As Microsoft Corp.’s high-tech School of the Future opens its doors to an inaugural class of students this fall in Philadelphia, company officials have released a freely accessible online resource designed to help educational leaders there–and elsewhere–tap the right personnel to fill key jobs.

Dubbed the “Education Competency Wheel,” the resource–already being used by educators in Philadelphia–is the first of many “best practice”-type solutions that will be rolled out to schools nationwide as a result of the software maker’s $63 million collaboration with the nation’s seventh-largest public school system, administrators say. First used by Microsoft as a tool for aiding in the global hiring process, the Competency Wheel consists of layers of skill-sets and personality characteristics–attributes its designers say represent the talents necessary to help school districts achieve success in the 21st century.

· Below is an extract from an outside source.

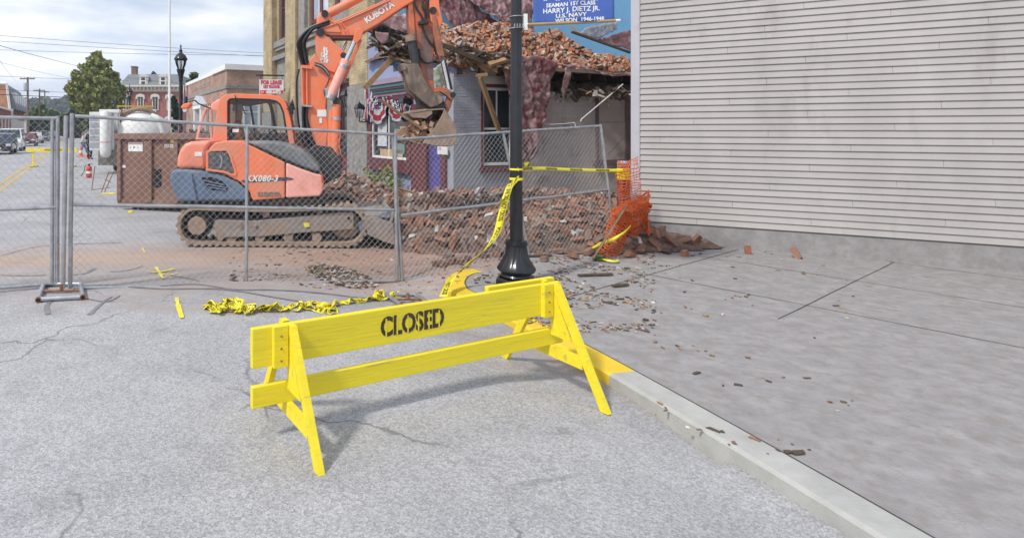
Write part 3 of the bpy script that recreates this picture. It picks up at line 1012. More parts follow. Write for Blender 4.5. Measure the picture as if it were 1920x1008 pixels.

Six core “success factors” make up the wheel’s hub. These are Individual Excellence, Organizational Skills, Courage, Results, Strategic Skills, and Operating Skills. From the hub there extend a series of spokes depicting 37 specific competencies deemed essential for success by school district leaders, Microsoft executives, parents, teachers, and other stakeholders consulted during the project. For example, the section dedicated to Individual Excellence includes 11 “competency areas,” including Interpersonal Skills, Motivating Others, Building Effective Teams, Valuing Diversity, and Learning. In conjunction with these attributes, the wheel features brief descriptions of each quality, meant to help human-resource managers and administrators predict a job candidate’s proficiency in a given competency area. The wheel also provides other resources, including sample interview questions and suggestions for helping candidates nurture particular skill-sets.

According to Mary Cullinane, group manager for Microsoft’s U.S. Partners in Learning Program and a corporate leader of the School of the Future project, the wheel encourages employers to think about the jobs they are trying to fill in the context of real-world scenarios, as opposed to a series of hypothetical and sometimes meaningless questions.

The Competency Wheel “creates an outline that allows you to be really reflective from a skill-set perspective … about where you need to go,” said Cullinane, a former teacher. The version of the wheel used in Philadelphia and now available to all schools online was developed in partnership with Lominger Limited Inc., a Minneapolis-based consulting and leadership firm that collaborated with district stakeholders to identify the competencies and attributes featured as part of the resource. Microsoft says the project represents just one of the many ways public-private partnerships can be used to aid public education.

According to Tomas Hanna, senior vice president for the School District of Philadelphia’s Office of Human Resources, the resource already is being used to identify candidates for leadership positions throughout the district.

By encouraging job applicants to discuss their past successes as part of the interview process, Hanna says, the Competency Wheel represents “a good predicator of future success.”

Whether identifying candidates for district-level leadership roles, placing principals, or hiring new teachers to staff classrooms, he said, the idea is to “put the right people in the right places” to promote the district’s ultimate goal of boosting student achievement.

Though it’s unlikely any single administrator or district-level employee would embody all 37 of the competencies identified on the wheel, Hanna said, the key is to identify particular skills in certain individuals and to combine those skills so that the district, from top to bottom, encompasses the broadest representation of talent possible.

By making the wheel and its associated resources available free of charge via the internet, Cullinane said she hopes districts nationwide will adopt the tool as a means of guiding certain hiring and personnel decisions.

Philadelphia’s School of the Future is slated to open on Sept. 7.